Pros and Cons of Selling Covered Calls

We all know that there is money to be made by writing covered calls. You can always find those who will swear that it is the best strategy that exists. And then there are others who won’t touch a covered call with a ten foot pole! As with any investment there are risks and benefits associate with trading covered calls as well.

 

Just because someone else has had success with a particular way of investing doesn’t mean that it is a guarantee of profits for you.On the other hand, if you come across someone who won’t even think of selling call options it’s not necessarily a sign that you should shy away from that strategy.

 

There are benefits and risks involved when deciding to sell covered calls. It doesn’t mean that you shouldn’t invest that way.
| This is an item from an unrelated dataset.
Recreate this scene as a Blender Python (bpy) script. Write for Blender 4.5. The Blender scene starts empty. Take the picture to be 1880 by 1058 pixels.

It just means that you need to be aware of the pros and cons before you decide to sell your first options contract.

 

So since no one likes to hear bad news, let’s discuss the benefits to your portfolio should you decide to write calls on stocks that you own.

 

Pros:

 

Writing covered calls can allow you to add an extra income every month. By selling a covered call on shares that you are just holding in your portfolio you can generate an additional revenue stream above your dividends and stock appreciation. Many people just hold a stock for the dividends, but why not make extra profits from covered call selling as well! By knowing when to sell call options (and if / when you need to buy them back) you can accelerate the rate at which your stock account grows in value.

 

Covered call writing allows to profit from a stock that is trending sideways. If your plan is to sell a stock once it has risen a few dollars you can sometimes be frustrated when one of your holdings just dances around the same price you originally paid for it. Covered calls can give you an extra cash flow while you are waiting for your stock to rise in price.

 

Selling call options gives you 12 times the earning power. A stock that has options allows the owner to repeat the covered call strategy over and over again, month after month, all year long. For those who may not want to watch their stock price fluctuations every minute of the day, using the covered call strategy frees you to only make 12 trades per year.

 

The premium you collect from selling the call option(s) is yours to keep no matter what. Even if you are not called out at expiration, you still hold on to the cash you received from opening the position. You also don’t have to sell the stock if it doesn’t close over the strike price you sold the options at.

 

An often overlooked benefit to selling a covered call is that it can actually lower the cost of buying shares of stock. If you buy stock and at the same time sell your covered call this is what’s known as a buy write. If you were to buy stock and then sell covered calls at a later point in time that would just be selling a covered call.

 

Let’s say that you wanted to purchase shares of stock that were currently trading at $30 per share. The $30 call option for that stock is priced at $1.00. If you were to buy the stock and simultaneously sell the call options, buying the stock would only cost you $29 per share ($30 for the stock minus the $1 you receive for selling the call option). Even it you only sell covered calls to purchase stock, it still greatly lowers your cost for each position.

 

Cons:

 

Selling call options against your stock automatically caps your profit potential should your stock sharply rise in value. If you sell a covered call at the $20 strike price you miss out on any profit if the stock closes above $20 on expiration. This is potentially the biggest drawback with the covered call strategy.

 

Opening a covered call positing doesn’t protect you from having losses either. It does however help to protect your downside risk. Your break even point when writing a call is the amount of the call option you sold subtracted from the stock you paid for each share. In our earlier example we bought stock at $30 per share. We then sold calls that were $1.00 each. Our break even in this scenario would be $29. Should the stock close below $29 at expiration, we would suffer a loss on this position.

 

Should the stock drop and you want to sell your position to prevent further losses, you would have to buy your call options back before you can sell any of the shares. Buying back the call options can also cause further losses to your portfolio.

 

In short, covered calls can be a profitable strategy if you are aware of the risks involved. Keep in mind there is no risk free way to invest in stocks other than to never buy any. You profit from your ability to manage risk, not by avoiding it.